- **Exercise aim**:
Reproduce the lines exactly, beginning with the line that has "Write the bpy" and ending with the line that has "from mathutils import Vector, Matrix". Images are left out.

## Start

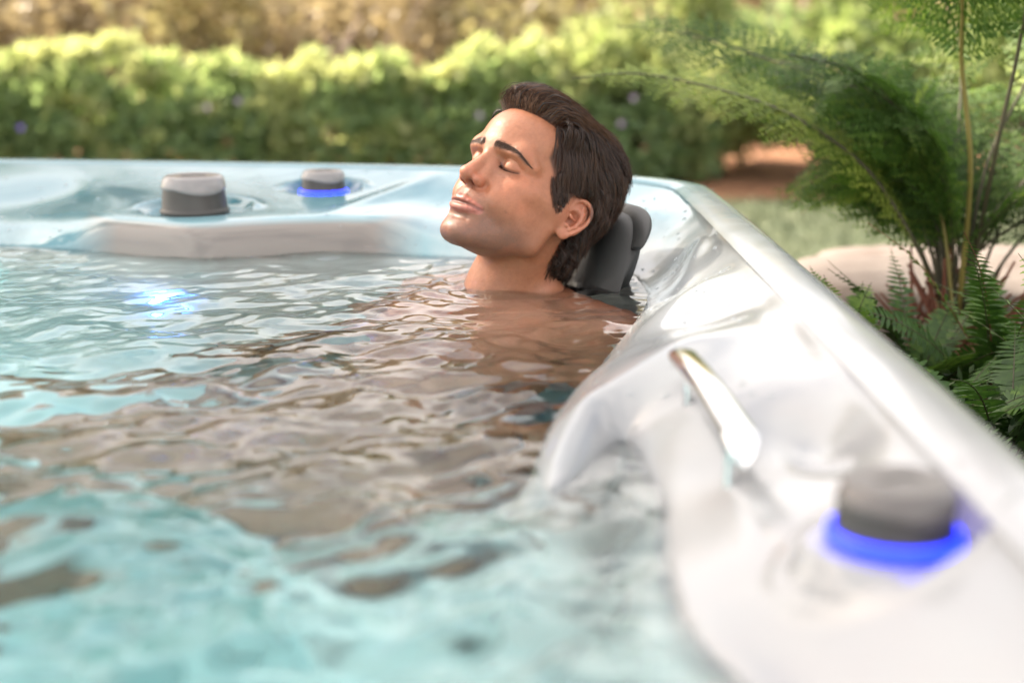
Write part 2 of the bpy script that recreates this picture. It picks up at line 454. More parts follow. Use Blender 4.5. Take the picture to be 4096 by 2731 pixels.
def droplets():
    r = np.random.default_rng(44); V, F = [], []; off = 0
    spots = []
    def add(x0, x1, y0, y1, n): spots.extend(zip(r.uniform(x0, x1, n), r.uniform(y0, y1, n)))
    add(-.95, -.08, 2.07, 2.50, 110); add(.16, .31, 1.45, 2.2, 80); add(.10, .30, .9, 1.45, 30)
    X = np.array([p[0] for p in spots]); Y = np.array([p[1] for p in spots]); Z, s_ = shell_z(X[None], Y[None]); Z = Z[0]; w = -poly_sd(WLS, X, Y)
    e = .002; gx = (shell_z(X[None] + e, Y[None])[0][0] - Z) / e; gy = (shell_z(X[None], Y[None] + e)[0][0] - Z) / e
    for x, y, z, ww, a, b in zip(X, Y, Z, w, gx, gy):
        if ww < .006 or s_.min() < -9 or any(math.hypot(x - k[0], y - k[1]) < k[3] * 1.15 for k in KNOBS): continue
        rad = r.uniform(.0010, .0028); n = np.array([-a, -b, 1]); n /= np.linalg.norm(n); u = np.cross(n, [0, 1, 0]); u /= np.linalg.norm(u); v = np.cross(n, u)
        th = np.arange(8) * np.pi / 4; st = r.uniform(.8, 1.5)
        for h, rr in ((-.1, 1.), (.35, .92), (.62, .6), (.72, .01)):
            V.append(np.array([x, y, z]) + rad * (rr * (np.cos(th)[:, None] * u * st + np.sin(th)[:, None] * v) + h * n))
        i = np.arange(3)[:, None] * 8; j = np.arange(8)[None]; F.append(np.stack([i + j, i + (j + 1) % 8, i + 8 + (j + 1) % 8, i + 8 + j], -1).reshape(-1, 4) + off); off += 32
    m = mat("water_bead", (.9, .95, .96), 0.02, Transmission_Weight=.75, IOR=1.2)
    tag(mesh_obj("water_droplets", np.concatenate(V), np.concatenate(F), m), "small water beads scattered over the white tub rim", "droplets", kind="stuff")
droplets()
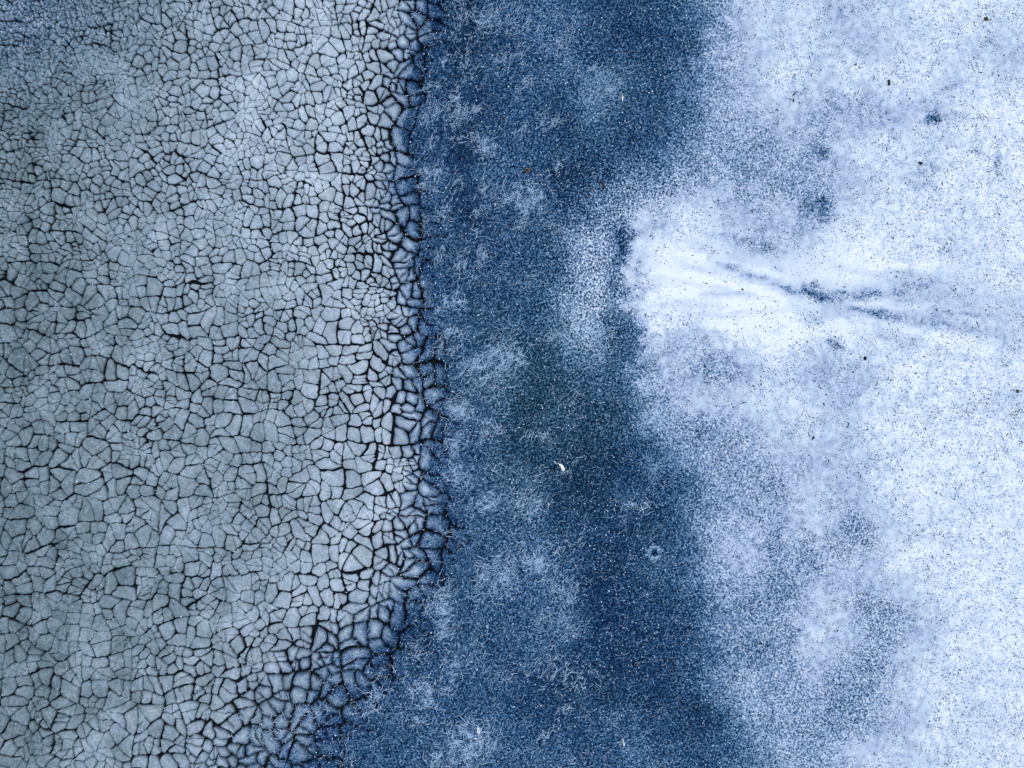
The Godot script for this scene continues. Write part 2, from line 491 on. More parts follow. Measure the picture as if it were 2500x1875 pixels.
func make_far_ground() -> void:
	var xs: Array[float] = []
	var steps: Array[float] = []
	var v := 0.0
	var st := 60.0
	while v < 160000.0:
		steps.append(v)
		if v > 2600.0:
			st *= 1.25
		v += st
	for k in range(steps.size() - 1, 0, -1):
		xs.append(-steps[k])
	xs.append_array(steps)
	var n := xs.size()
	var pts := PackedVector3Array()
	var cols := PackedColorArray()
	var idx := PackedInt32Array()
	for j in n:
		for i in n:
			var p := MID + Vector2(xs[i], xs[j])
			var e := along(EDGE, p.y)
			var deep := p.x > PX0 and p.x < e + 260.0 and p.y > PY0 and p.y < PY1
			pts.append(at(p, -24.0 if deep else (-3.5 if Rect2(NEAR0, NEARS).grow(60.0).has_point(p) else -1.0)))
			cols.append(macro_color(p))
	for j in n - 1:
		for i in n - 1:
			var a := j * n + i
			idx.append_array([a, a + 1, a + n, a + 1, a + n + 1, a + n])
	var mat := StandardMaterial3D.new()
	mat.vertex_color_use_as_albedo = true
	mat.roughness = 0.95
	mat.albedo_texture = tiled_grain(9, 4.0, 0.6)
	mat.uv1_triplanar = true
	mat.uv1_world_triplanar = true
	mat.uv1_scale = Vector3.ONE * 1.1
	var o := commit(pts, PackedVector3Array(), cols, PackedVector2Array(), idx, mat, "ground", self)
	tag(o, "pale salt and clay flat that runs on beyond the close ground", "", "", "structure")


func salt_at(p: Vector2) -> float:
	var q := (p - NEAR0) / NEARS * Vector2(CW, CH) - Vector2(0.5, 0.5)
	q = q.clamp(Vector2.ZERO, Vector2(CW - 1.01, CH - 1.01))
	var i := int(q.x)
	var j := int(q.y)
	var f := q - Vector2(i, j)
	var k := j * CW + i
	return lerpf(lerpf(salt_map[k], salt_map[k + 1], f.x), lerpf(salt_map[k + CW], salt_map[k + CW + 1], f.x), f.y)


func make_sheets() -> void:
	# one relief, cut along the ragged edge of the salt into silt and crust
	var step := 15.0
	var x0 := 660.0
	var nx := int((NEAR0.x + NEARS.x - x0) / step)
	var ny := int(NEARS.y / step)
	var silt := [PackedVector3Array(), PackedVector2Array()]
	var salt := [PackedVector3Array(), PackedVector2Array()]
	var cut := 0.47
	var pos: Array[Vector2] = []
	var val := PackedFloat32Array()
	for j in ny + 1:
		for i in nx + 1:
			var p := Vector2(x0 + i * step, NEAR0.y + j * step)
			pos.append(p)
			val.append(salt_at(p) + 0.16 * n_fine.get_noise_2d(p.x * 0.35, p.y * 0.35) - cut)
	for j in ny:
		for i in nx:
			var k := j * (nx + 1) + i
			if pos[k + 1].x < along(EDGE, pos[k].y) + 105.0:
				continue
			for tri in [[k, k + 1, k + nx + 1], [k + 1, k + nx + 2, k + nx + 1]]:
				var inn: Array[Vector2] = []
				var out: Array[Vector2] = []
				for c in 3:
					var a: int = tri[c]
					var b: int = tri[(c + 1) % 3]
					(inn if val[a] >= 0.0 else out).append(pos[a])
					if (val[a] >= 0.0) != (val[b] >= 0.0):
						var m := pos[a].lerp(pos[b], val[a] / (val[a] - val[b]))
						inn.append(m)
						out.append(m)
				for c in range(1, inn.size() - 1):
					for q in [inn[0], inn[c], inn[c + 1]]:
						sheet_vertex(salt, q)
				for c in range(1, out.size() - 1):
					for q in [out[0], out[c], out[c + 1]]:
						sheet_vertex(silt, q)
	for pair in [[silt, "damp_silt", "dark blue damp silt between the cracked mud and the salt"], [salt, "salt_crust", "white mottled salt crust dusted with dark grit"]]:
		var nrm := PackedVector3Array()
		nrm.resize(pair[0][0].size())
		nrm.fill(Vector3.UP)
		var o := commit(pair[0][0], nrm, PackedColorArray(), pair[0][1], PackedInt32Array(range(pair[0][0].size())), m_near, pair[1], self)
		tag(o, pair[2], "", "", "structure")


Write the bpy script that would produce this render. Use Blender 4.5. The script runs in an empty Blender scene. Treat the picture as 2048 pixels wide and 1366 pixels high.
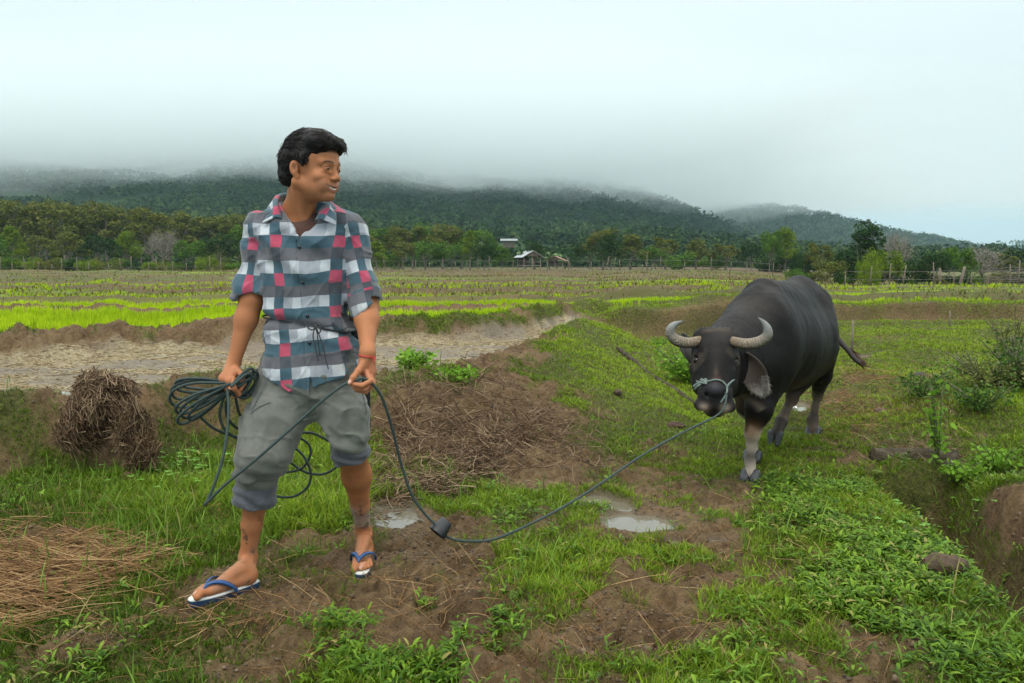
import bpy, math, random, os
import numpy as np
from mathutils import Vector, Matrix

# ------------------------------------------------------------------ camera, world, sun
SC = bpy.context.scene
FPX, CAMZ, HORY = 1706.7, 1.2, 525.0
PITCH = math.atan((683.0 - HORY) / FPX)
cam_d = bpy.data.cameras.new("camera"); cam_d.lens = 30.0; cam_d.sensor_width = 36.0
cam_d.clip_start = 0.05; cam_d.clip_end = 9000
cam = bpy.data.objects.new("camera", cam_d); SC.collection.objects.link(cam)
cam.location = (0, 0, CAMZ); cam.rotation_euler = (math.pi / 2 - PITCH, 0, 0)
SC.camera = cam
SC.render.engine = 'CYCLES'
SC.view_settings.view_transform = 'Standard'; SC.view_settings.look = 'None'
SC.view_settings.exposure = 0.12; SC.view_settings.gamma = 1.0
SC.cycles.use_denoising = True
SC.cycles.max_bounces = 9; SC.cycles.diffuse_bounces = 3; SC.cycles.glossy_bounces = 3
SC.cycles.transmission_bounces = 3; SC.cycles.transparent_max_bounces = 12; SC.cycles.volume_bounces = 8
SC.cycles.use_adaptive_sampling = True; SC.cycles.adaptive_threshold = 0.015
SUN_EL, SUN_AZ = math.radians(58), math.radians(-150)   # azimuth of the sun from +Y, clockwise
world = bpy.data.worlds.new("World"); SC.world = world; world.use_nodes = True
def build_world():
    nt = world.node_tree; nt.nodes.clear(); N = nt.nodes.new; L = nt.links.new
    out = N('ShaderNodeOutputWorld'); bg = N('ShaderNodeBackground'); L(bg.outputs[0], out.inputs[0])
    sky = N('ShaderNodeTexSky'); sky.sky_type = 'NISHITA'; sky.sun_disc = False
    sky.sun_elevation = SUN_EL; sky.sun_rotation = SUN_AZ; sky.air_density = 1.0; sky.dust_density = 3.0
    tc = N('ShaderNodeTexCoord'); sp = N('ShaderNodeSeparateXYZ'); L(tc.outputs['Generated'], sp.inputs[0])
    # overcast deck: soft cloud noise and height gradient (height above the horizon)
    mp = N('ShaderNodeMapping'); mp.inputs['Scale'].default_value = (1.2, 1.2, 3.0); L(tc.outputs['Generated'], mp.inputs[0])
    nz = N('ShaderNodeTexNoise'); nz.inputs['Scale'].default_value = 2.2; nz.inputs['Detail'].default_value = 5; L(mp.outputs[0], nz.inputs[0])
    ad = N('ShaderNodeMath'); ad.operation = 'MULTIPLY_ADD'; L(nz.outputs[0], ad.inputs[0]); ad.inputs[1].default_value = 0.16; L(sp.outputs[2], ad.inputs[2])
    ax = N('ShaderNodeMath'); ax.operation = 'MULTIPLY_ADD'; L(sp.outputs[0], ax.inputs[0]); ax.inputs[1].default_value = 0.07; L(ad.outputs[0], ax.inputs[2])
    cr = N('ShaderNodeValToRGB'); L(ax.outputs[0], cr.inputs[0])
    e = cr.color_ramp.elements
    e[0].position = 0.05; e[0].color = (0.47, 0.63, 0.71, 1)
    e[1].position = 1.0; e[1].color = (2.2, 2.2, 2.1, 1)
    for p, c in ((0.17, (0.64, 0.80, 0.86)), (0.26, (0.78, 0.92, 0.95)), (0.36, (0.84, 0.96, 0.98)), (0.46, (0.90, 1.0, 1.02)), (0.70, (1.55, 1.58, 1.55))):
        k = e.new(p); k.color = (*c, 1)
    sc = N('ShaderNodeVectorMath'); sc.operation = 'SCALE'; L(cr.outputs[0], sc.inputs[0]); sc.inputs[3].default_value = 10.0
    mx = N('ShaderNodeMix'); mx.data_type = 'RGBA'; mx.inputs[0].default_value = 0.93
    L(sky.outputs[0], mx.inputs[6]); L(sc.outputs[0], mx.inputs[7]); L(mx.outputs[2], bg.inputs[0])
    bg.inputs[1].default_value = 0.1
build_world()
sun_d = bpy.data.lights.new("sun", 'SUN'); sun_d.energy = 1.3; sun_d.angle = math.radians(28); sun_d.color = (1.0, 0.97, 0.92)
sun = bpy.data.objects.new("sun", sun_d); SC.collection.objects.link(sun)
_sd = Vector((math.sin(SUN_AZ) * math.cos(SUN_EL), math.cos(SUN_AZ) * math.cos(SUN_EL), math.sin(SUN_EL)))
sun.rotation_euler = _sd.to_track_quat('Z', 'Y').to_euler()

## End

- **Solution to this task**:
Write the bpy script that would produce this render. Use Blender 4.5. The script runs in an empty Blender scene. Treat the picture as 2048 pixels wide and 1366 pixels high.
import bpy, math, random, os
import numpy as np
from mathutils import Vector, Matrix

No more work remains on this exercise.